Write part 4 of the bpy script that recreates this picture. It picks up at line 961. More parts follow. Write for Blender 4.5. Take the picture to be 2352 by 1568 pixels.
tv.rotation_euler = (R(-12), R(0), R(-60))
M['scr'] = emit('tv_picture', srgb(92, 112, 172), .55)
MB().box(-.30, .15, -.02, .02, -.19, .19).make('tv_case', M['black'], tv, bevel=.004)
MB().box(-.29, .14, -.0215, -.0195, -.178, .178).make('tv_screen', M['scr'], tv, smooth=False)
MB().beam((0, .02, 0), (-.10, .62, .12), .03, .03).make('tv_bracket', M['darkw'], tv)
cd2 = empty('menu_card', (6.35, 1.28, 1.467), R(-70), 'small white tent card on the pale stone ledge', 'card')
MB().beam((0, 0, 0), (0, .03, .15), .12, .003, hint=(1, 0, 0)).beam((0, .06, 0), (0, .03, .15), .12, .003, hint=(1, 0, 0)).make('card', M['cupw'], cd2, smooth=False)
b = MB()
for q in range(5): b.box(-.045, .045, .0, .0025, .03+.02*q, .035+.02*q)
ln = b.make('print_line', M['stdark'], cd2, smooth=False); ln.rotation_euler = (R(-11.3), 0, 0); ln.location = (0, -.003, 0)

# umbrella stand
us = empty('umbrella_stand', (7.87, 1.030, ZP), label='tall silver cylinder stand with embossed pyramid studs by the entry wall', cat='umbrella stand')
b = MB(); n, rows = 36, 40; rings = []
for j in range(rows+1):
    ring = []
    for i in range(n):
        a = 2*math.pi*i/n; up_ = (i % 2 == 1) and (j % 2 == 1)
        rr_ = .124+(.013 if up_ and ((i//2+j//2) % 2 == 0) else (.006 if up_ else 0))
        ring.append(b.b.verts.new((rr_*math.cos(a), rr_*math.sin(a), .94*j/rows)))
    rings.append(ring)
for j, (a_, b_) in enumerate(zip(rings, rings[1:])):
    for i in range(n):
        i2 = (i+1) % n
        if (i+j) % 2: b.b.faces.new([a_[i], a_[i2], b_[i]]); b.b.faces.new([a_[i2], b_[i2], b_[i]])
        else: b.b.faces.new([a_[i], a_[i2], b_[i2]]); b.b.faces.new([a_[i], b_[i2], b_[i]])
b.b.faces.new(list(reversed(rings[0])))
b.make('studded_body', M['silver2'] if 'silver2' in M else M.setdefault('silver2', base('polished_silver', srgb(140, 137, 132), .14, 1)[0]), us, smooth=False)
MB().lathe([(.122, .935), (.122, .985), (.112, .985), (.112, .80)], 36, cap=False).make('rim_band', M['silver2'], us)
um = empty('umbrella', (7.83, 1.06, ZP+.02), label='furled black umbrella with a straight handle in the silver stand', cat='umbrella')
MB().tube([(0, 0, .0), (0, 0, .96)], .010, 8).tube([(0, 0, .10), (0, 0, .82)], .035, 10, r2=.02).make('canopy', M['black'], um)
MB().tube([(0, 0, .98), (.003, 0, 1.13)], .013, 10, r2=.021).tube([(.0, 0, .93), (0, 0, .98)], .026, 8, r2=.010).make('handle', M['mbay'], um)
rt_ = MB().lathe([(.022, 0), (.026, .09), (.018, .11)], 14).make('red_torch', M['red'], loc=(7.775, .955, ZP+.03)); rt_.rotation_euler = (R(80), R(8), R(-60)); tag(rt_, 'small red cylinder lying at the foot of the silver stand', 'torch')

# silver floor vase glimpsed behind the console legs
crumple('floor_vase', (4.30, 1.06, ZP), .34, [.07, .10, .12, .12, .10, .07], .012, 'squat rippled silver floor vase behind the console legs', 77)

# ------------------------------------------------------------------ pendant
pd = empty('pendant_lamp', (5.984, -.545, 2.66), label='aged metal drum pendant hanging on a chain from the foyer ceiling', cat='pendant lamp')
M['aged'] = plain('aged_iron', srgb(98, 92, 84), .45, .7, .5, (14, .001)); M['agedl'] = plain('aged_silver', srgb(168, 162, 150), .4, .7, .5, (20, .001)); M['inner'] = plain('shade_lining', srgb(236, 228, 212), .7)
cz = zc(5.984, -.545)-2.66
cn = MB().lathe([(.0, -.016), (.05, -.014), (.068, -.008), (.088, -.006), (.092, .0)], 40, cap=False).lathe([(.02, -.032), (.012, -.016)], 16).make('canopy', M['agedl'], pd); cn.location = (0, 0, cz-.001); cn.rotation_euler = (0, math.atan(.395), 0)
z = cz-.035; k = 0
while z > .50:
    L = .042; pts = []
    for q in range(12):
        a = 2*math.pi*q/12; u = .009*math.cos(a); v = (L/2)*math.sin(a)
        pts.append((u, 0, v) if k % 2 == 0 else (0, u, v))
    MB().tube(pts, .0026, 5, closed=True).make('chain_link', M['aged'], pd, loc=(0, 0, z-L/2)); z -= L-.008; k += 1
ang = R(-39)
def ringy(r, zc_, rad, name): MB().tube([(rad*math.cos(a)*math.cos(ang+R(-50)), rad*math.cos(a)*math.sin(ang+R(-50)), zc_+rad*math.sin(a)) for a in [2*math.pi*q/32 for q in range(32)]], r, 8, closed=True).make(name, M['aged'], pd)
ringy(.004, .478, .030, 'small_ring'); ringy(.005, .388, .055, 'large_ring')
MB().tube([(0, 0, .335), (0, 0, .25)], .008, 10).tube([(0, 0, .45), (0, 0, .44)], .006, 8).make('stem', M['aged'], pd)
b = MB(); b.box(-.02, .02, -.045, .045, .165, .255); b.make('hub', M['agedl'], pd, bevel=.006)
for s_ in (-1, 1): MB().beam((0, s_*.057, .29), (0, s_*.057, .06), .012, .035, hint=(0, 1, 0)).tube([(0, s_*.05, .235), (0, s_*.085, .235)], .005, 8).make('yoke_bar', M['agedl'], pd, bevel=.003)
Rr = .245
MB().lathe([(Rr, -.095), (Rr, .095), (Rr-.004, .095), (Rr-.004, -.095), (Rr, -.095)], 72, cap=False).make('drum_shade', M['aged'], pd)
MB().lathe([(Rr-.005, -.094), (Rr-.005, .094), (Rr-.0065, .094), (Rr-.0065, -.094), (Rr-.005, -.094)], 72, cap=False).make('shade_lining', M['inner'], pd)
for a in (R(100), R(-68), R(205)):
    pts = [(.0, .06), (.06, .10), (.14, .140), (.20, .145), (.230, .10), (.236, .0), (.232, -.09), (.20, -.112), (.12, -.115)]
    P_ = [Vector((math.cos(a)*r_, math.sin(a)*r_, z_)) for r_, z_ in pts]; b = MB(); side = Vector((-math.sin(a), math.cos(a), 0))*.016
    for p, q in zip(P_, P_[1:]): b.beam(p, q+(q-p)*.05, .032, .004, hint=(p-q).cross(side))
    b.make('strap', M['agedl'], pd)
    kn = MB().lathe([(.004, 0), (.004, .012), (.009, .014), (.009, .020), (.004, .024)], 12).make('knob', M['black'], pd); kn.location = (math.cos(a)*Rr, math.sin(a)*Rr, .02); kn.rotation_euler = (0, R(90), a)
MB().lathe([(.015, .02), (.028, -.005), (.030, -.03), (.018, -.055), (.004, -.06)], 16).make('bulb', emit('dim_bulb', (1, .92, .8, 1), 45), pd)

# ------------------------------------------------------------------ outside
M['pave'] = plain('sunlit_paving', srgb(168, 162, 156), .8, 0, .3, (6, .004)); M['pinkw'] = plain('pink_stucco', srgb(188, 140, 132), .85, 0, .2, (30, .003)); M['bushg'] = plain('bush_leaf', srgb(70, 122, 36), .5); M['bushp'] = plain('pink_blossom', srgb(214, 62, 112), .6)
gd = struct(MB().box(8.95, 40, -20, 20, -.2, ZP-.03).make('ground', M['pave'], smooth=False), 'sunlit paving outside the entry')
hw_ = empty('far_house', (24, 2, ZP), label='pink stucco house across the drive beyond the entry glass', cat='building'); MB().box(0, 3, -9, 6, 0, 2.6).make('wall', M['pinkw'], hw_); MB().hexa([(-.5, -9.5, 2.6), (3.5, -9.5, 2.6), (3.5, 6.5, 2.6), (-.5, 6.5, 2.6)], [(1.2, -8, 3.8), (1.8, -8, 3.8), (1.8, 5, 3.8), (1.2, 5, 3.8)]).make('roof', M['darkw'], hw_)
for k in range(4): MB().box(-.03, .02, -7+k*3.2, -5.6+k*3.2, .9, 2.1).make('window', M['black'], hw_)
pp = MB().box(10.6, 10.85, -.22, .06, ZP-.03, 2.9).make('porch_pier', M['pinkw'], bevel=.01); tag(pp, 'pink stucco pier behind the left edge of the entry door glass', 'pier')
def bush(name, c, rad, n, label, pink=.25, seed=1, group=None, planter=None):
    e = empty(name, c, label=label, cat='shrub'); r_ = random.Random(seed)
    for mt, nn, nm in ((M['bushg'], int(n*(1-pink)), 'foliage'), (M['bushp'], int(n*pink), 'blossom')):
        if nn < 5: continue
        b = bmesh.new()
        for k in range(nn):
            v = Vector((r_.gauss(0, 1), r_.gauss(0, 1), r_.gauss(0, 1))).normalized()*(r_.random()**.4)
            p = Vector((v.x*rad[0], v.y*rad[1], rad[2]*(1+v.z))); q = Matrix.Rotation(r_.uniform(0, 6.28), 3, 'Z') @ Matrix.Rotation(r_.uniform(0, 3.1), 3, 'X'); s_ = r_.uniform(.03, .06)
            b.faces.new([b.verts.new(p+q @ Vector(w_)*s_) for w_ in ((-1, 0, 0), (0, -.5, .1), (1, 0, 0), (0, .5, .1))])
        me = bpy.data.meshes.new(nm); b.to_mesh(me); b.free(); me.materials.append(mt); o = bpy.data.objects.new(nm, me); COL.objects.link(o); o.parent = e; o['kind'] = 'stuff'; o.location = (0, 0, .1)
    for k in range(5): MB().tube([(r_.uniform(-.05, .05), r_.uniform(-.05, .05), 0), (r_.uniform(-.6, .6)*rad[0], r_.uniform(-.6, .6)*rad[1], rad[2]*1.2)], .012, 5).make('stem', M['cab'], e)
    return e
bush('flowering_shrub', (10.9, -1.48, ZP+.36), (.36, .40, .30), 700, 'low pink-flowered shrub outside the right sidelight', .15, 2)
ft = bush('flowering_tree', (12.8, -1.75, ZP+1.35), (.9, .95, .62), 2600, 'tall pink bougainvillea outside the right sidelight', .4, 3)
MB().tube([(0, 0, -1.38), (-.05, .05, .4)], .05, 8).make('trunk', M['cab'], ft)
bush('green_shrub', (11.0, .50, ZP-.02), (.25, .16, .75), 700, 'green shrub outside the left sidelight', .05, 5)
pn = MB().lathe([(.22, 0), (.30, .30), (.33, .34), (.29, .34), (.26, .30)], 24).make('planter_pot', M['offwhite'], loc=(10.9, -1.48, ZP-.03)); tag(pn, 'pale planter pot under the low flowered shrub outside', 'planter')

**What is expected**
Repeat, exactly and only, the lines from the beginning of the material through the line that contains "ln = b.make('print_line', M['stdark'], cd2, smooth=False);".

**Reply to the task**
Write part 4 of the bpy script that recreates this picture. It picks up at line 961. More parts follow. Write for Blender 4.5. Take the picture to be 2352 by 1568 pixels.
tv.rotation_euler = (R(-12), R(0), R(-60))
M['scr'] = emit('tv_picture', srgb(92, 112, 172), .55)
MB().box(-.30, .15, -.02, .02, -.19, .19).make('tv_case', M['black'], tv, bevel=.004)
MB().box(-.29, .14, -.0215, -.0195, -.178, .178).make('tv_screen', M['scr'], tv, smooth=False)
MB().beam((0, .02, 0), (-.10, .62, .12), .03, .03).make('tv_bracket', M['darkw'], tv)
cd2 = empty('menu_card', (6.35, 1.28, 1.467), R(-70), 'small white tent card on the pale stone ledge', 'card')
MB().beam((0, 0, 0), (0, .03, .15), .12, .003, hint=(1, 0, 0)).beam((0, .06, 0), (0, .03, .15), .12, .003, hint=(1, 0, 0)).make('card', M['cupw'], cd2, smooth=False)
b = MB()
for q in range(5): b.box(-.045, .045, .0, .0025, .03+.02*q, .035+.02*q)
ln = b.make('print_line', M['stdark'], cd2, smooth=False); ln.rotation_euler = (R(-11.3), 0, 0); ln.location = (0, -.003, 0)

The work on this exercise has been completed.